The researchers used a collection of sensors located deep within a section of clear ice near the South Pole called the IceCube detector.

The IceCube works by measuring flashes of blue light radiation which is emitted by muons (fast-moving charged particles). These flashes occur only when the neutrinos interact with the ice.

For the study, the researchers observed the IceCube detector for one year and gathered data on approximately 10,800 neutrino-related interactions. The energy of the neutrinos was also a factor in the study’s analysis and the interactions that were used for the study had energies of at least one trillion electron volts.

The results showed that the higher the energy of the neutrinos, the less likely that they would make it all the way through the Earth to the IceCube detector.

This is the first-time researchers have been able to measure the Earth’s absorption of neutrinos.

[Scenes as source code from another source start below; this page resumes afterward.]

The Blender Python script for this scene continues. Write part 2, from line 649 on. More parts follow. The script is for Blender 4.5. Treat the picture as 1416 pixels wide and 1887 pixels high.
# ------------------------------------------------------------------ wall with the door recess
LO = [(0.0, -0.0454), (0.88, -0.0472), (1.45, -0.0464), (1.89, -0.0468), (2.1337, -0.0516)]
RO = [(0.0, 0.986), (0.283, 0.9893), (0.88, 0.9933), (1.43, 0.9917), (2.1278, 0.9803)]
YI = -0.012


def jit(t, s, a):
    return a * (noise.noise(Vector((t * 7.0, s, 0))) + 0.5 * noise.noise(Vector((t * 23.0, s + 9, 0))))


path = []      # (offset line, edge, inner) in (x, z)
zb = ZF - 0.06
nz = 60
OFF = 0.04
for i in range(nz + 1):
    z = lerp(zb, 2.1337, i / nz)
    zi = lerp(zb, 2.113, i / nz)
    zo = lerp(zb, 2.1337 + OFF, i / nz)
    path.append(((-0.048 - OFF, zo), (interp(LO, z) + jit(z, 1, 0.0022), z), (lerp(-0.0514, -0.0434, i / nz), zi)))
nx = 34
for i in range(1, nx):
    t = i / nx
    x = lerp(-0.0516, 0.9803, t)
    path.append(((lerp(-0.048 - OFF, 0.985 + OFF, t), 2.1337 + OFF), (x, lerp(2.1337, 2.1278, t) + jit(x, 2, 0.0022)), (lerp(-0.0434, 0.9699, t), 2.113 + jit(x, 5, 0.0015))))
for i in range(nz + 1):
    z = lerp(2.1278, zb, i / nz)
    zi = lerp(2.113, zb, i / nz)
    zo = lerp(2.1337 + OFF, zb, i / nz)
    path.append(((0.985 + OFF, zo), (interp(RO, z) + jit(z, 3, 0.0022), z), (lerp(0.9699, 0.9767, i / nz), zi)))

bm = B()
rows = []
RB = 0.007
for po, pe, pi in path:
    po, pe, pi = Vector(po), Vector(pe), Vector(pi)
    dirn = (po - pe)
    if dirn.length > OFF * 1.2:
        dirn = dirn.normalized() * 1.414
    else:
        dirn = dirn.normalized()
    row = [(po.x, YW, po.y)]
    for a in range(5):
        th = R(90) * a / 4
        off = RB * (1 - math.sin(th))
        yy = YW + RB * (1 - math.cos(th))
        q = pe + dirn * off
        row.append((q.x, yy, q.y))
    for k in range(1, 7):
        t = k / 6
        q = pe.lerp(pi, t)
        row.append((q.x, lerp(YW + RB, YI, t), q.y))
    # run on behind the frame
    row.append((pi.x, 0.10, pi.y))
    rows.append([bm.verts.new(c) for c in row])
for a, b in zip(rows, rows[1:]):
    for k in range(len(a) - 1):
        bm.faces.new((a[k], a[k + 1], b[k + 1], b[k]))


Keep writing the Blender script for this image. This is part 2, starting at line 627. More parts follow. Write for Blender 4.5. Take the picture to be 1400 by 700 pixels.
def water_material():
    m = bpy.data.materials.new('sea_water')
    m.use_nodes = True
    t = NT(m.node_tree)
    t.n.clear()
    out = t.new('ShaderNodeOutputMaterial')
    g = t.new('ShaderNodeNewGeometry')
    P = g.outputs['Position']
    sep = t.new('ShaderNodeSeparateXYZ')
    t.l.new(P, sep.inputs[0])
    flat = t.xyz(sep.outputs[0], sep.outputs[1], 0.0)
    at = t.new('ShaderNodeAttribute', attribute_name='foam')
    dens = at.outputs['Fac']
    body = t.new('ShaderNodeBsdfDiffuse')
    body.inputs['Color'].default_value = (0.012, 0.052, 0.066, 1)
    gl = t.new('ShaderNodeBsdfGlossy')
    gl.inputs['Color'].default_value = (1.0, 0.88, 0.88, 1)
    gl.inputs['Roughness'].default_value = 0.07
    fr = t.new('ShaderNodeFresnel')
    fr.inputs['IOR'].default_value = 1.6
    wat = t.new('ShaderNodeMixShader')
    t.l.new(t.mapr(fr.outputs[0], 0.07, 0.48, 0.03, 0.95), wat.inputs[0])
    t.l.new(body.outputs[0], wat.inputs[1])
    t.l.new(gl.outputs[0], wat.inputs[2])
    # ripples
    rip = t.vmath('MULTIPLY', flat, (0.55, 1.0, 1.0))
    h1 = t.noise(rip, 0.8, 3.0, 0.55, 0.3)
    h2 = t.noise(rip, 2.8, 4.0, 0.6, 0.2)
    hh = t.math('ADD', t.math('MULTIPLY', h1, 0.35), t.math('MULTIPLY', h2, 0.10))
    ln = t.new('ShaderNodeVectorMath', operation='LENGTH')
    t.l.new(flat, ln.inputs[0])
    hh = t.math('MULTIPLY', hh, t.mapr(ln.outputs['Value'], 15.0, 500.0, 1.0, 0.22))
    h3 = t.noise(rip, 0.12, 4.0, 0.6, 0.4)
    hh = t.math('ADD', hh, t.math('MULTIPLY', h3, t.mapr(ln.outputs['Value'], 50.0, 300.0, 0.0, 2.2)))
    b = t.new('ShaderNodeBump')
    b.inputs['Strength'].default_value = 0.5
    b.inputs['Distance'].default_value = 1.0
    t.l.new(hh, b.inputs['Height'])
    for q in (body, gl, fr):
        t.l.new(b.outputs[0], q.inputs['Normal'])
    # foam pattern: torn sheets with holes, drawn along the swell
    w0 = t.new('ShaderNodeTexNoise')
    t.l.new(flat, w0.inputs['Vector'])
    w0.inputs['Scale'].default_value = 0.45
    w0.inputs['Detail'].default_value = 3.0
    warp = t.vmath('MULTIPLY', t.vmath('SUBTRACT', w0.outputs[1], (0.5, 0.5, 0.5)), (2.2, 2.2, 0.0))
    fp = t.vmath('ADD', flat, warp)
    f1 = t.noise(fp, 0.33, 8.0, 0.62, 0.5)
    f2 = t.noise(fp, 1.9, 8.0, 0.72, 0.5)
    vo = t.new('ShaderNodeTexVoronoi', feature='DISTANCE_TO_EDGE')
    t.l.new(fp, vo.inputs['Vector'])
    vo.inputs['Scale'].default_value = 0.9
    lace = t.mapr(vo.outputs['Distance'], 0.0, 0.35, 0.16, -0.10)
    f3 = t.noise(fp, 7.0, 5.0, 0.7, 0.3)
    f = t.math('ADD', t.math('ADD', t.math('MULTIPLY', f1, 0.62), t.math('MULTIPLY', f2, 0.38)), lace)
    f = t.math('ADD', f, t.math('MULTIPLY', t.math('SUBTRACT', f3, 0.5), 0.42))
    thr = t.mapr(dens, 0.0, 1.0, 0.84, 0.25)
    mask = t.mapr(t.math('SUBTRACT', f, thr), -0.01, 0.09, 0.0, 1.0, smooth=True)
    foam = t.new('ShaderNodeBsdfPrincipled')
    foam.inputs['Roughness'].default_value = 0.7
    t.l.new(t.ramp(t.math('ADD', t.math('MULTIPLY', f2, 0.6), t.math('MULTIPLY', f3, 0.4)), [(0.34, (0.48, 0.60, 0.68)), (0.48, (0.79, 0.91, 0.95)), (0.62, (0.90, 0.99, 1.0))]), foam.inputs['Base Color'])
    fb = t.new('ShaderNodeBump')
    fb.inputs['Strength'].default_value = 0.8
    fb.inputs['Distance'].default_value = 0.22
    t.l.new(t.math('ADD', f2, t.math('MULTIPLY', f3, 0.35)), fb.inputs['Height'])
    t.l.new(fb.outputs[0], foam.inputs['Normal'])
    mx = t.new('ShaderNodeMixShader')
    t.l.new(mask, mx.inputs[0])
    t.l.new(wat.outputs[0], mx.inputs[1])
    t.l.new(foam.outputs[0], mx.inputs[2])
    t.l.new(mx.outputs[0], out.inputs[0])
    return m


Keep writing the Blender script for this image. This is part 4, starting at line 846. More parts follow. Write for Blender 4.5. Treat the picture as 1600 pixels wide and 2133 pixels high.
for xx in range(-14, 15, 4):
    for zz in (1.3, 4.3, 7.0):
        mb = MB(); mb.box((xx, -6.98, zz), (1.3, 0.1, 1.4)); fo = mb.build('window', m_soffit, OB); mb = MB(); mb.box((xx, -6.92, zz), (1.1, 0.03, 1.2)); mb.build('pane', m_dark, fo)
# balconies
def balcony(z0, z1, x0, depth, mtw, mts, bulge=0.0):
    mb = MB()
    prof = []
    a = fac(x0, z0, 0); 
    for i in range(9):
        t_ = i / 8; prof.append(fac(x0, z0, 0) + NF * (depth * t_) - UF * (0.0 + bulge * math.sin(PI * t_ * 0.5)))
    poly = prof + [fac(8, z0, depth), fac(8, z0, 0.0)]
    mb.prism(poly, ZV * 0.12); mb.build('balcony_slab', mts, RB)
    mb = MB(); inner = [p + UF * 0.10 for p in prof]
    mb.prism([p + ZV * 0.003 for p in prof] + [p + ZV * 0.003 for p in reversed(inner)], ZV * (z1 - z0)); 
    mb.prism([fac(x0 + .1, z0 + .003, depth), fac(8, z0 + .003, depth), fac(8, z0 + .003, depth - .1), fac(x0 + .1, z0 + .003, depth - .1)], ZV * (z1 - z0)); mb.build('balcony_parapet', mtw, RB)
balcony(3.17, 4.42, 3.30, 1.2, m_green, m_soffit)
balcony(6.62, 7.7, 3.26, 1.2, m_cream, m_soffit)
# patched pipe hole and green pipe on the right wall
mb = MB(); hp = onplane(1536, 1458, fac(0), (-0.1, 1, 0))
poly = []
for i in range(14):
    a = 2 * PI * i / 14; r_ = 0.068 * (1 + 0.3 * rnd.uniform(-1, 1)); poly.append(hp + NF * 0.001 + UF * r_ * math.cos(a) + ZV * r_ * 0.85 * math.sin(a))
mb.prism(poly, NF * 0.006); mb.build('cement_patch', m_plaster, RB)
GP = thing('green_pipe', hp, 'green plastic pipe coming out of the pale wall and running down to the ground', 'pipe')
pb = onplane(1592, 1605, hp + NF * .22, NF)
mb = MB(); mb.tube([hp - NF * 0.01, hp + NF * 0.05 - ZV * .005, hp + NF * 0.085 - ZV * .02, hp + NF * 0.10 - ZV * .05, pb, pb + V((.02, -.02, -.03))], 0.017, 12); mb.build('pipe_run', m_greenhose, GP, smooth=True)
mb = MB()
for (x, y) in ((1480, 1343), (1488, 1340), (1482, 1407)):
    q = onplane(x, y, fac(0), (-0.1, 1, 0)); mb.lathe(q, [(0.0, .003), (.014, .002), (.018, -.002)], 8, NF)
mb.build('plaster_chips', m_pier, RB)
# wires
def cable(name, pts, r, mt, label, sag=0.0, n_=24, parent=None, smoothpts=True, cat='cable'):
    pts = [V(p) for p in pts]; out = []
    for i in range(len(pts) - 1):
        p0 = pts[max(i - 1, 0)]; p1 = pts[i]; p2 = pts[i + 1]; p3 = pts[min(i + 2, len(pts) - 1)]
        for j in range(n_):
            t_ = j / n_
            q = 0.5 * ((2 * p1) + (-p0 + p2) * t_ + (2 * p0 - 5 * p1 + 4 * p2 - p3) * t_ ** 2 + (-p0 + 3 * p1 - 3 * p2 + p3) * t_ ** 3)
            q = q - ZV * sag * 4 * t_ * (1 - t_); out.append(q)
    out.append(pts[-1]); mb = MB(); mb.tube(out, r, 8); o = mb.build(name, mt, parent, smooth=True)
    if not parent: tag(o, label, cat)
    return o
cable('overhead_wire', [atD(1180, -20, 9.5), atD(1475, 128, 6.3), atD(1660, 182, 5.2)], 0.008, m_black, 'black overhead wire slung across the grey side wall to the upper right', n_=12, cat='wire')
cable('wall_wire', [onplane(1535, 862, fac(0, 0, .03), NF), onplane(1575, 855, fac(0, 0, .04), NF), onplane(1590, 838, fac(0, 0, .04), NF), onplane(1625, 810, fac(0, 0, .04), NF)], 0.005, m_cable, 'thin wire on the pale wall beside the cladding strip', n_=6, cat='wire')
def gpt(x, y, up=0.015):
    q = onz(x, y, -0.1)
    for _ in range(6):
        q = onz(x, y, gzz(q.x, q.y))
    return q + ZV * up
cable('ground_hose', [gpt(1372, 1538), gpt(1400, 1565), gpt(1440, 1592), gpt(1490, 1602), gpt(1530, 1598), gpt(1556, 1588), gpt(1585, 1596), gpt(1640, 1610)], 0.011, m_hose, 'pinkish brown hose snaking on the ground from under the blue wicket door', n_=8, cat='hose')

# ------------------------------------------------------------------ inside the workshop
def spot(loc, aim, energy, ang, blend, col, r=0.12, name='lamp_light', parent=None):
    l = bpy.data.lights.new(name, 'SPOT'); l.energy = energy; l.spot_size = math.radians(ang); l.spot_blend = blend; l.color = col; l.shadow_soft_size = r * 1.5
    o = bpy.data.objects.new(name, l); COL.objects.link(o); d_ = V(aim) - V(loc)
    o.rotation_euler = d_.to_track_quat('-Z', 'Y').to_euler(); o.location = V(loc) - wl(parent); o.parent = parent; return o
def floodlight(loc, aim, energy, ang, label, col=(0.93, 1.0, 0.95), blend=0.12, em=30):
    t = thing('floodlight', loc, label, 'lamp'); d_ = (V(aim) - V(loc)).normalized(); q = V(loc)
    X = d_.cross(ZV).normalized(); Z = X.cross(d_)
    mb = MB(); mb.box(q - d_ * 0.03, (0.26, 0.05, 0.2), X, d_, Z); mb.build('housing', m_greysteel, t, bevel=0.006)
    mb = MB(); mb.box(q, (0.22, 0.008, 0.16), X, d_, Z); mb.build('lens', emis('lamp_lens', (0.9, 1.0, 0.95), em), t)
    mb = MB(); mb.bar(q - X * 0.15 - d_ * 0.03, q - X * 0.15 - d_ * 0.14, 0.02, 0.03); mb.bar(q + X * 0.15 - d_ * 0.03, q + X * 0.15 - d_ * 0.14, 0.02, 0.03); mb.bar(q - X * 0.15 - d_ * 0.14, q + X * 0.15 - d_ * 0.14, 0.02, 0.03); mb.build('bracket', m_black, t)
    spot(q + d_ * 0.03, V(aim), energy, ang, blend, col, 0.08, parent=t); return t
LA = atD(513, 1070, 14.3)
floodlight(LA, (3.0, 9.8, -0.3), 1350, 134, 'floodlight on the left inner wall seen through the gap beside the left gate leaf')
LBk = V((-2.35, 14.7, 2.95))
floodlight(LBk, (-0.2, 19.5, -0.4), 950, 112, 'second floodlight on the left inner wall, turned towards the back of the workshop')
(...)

“IceCube was built to both explore the frontiers of physics and, in doing so, possibly challenge existing perceptions of the nature of the universe,” said James Whitmore, the program director in the National Science Foundation’s physics division. “This new finding and others yet to come are in that spirit of scientific discovery.”

The researchers are excited about their findings and hope to expand their work to examine neutrinos that have even higher energies. There is even talk of building a bigger IceCube detector in the future.

“Neutrinos have quite a well-earned reputation of surprising us with their behavior,” said Darren Grant, spokesperson for the IceCube Collaboration and a professor of physics at the University of Alberta in Canada. “It is incredibly exciting to see this first measurement and the potential it holds for future precision tests.”